---------- Supplied information ----------

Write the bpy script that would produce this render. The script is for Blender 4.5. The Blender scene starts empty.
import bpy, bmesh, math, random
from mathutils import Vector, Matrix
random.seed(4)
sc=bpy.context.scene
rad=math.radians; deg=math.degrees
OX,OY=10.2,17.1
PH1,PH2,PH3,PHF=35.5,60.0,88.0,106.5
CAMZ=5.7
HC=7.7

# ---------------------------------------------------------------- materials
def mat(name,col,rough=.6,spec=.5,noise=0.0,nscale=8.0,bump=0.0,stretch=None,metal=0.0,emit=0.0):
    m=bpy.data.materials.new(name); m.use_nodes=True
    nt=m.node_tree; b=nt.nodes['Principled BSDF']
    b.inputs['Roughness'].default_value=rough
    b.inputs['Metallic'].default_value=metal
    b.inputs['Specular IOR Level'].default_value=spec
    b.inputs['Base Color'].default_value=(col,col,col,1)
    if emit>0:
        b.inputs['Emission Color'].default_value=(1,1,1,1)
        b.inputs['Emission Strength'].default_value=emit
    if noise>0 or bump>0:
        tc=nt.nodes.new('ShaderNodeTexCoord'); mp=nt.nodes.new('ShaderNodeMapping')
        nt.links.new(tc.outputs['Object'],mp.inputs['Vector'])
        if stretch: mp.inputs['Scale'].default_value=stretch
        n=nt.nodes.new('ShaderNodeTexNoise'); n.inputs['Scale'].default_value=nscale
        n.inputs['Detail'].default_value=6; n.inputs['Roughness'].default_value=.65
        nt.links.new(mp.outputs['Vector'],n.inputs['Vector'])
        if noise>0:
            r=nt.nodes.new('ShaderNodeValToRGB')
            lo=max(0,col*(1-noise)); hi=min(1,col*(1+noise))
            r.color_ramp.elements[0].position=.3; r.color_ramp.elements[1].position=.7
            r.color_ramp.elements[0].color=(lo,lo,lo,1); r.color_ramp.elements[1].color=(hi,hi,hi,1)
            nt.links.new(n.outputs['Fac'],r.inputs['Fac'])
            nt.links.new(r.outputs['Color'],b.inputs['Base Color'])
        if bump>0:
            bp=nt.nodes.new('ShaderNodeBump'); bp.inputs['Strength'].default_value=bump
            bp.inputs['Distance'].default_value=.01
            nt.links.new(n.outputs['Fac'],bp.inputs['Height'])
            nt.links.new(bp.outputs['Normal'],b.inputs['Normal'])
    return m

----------

Work to do: Retype the whole listing, matching it exactly.

Response to the task:
Write the bpy script that would produce this render. The script is for Blender 4.5. The Blender scene starts empty.
import bpy, bmesh, math, random
from mathutils import Vector, Matrix
random.seed(4)
sc=bpy.context.scene
rad=math.radians; deg=math.degrees
OX,OY=10.2,17.1
PH1,PH2,PH3,PHF=35.5,60.0,88.0,106.5
CAMZ=5.7
HC=7.7

# ---------------------------------------------------------------- materials
def mat(name,col,rough=.6,spec=.5,noise=0.0,nscale=8.0,bump=0.0,stretch=None,metal=0.0,emit=0.0):
    m=bpy.data.materials.new(name); m.use_nodes=True
    nt=m.node_tree; b=nt.nodes['Principled BSDF']
    b.inputs['Roughness'].default_value=rough
    b.inputs['Metallic'].default_value=metal
    b.inputs['Specular IOR Level'].default_value=spec
    b.inputs['Base Color'].default_value=(col,col,col,1)
    if emit>0:
        b.inputs['Emission Color'].default_value=(1,1,1,1)
        b.inputs['Emission Strength'].default_value=emit
    if noise>0 or bump>0:
        tc=nt.nodes.new('ShaderNodeTexCoord'); mp=nt.nodes.new('ShaderNodeMapping')
        nt.links.new(tc.outputs['Object'],mp.inputs['Vector'])
        if stretch: mp.inputs['Scale'].default_value=stretch
        n=nt.nodes.new('ShaderNodeTexNoise'); n.inputs['Scale'].default_value=nscale
        n.inputs['Detail'].default_value=6; n.inputs['Roughness'].default_value=.65
        nt.links.new(mp.outputs['Vector'],n.inputs['Vector'])
        if noise>0:
            r=nt.nodes.new('ShaderNodeValToRGB')
            lo=max(0,col*(1-noise)); hi=min(1,col*(1+noise))
            r.color_ramp.elements[0].position=.3; r.color_ramp.elements[1].position=.7
            r.color_ramp.elements[0].color=(lo,lo,lo,1); r.color_ramp.elements[1].color=(hi,hi,hi,1)
            nt.links.new(n.outputs['Fac'],r.inputs['Fac'])
            nt.links.new(r.outputs['Color'],b.inputs['Base Color'])
        if bump>0:
            bp=nt.nodes.new('ShaderNodeBump'); bp.inputs['Strength'].default_value=bump
            bp.inputs['Distance'].default_value=.01
            nt.links.new(n.outputs['Fac'],bp.inputs['Height'])
            nt.links.new(bp.outputs['Normal'],b.inputs['Normal'])
    return m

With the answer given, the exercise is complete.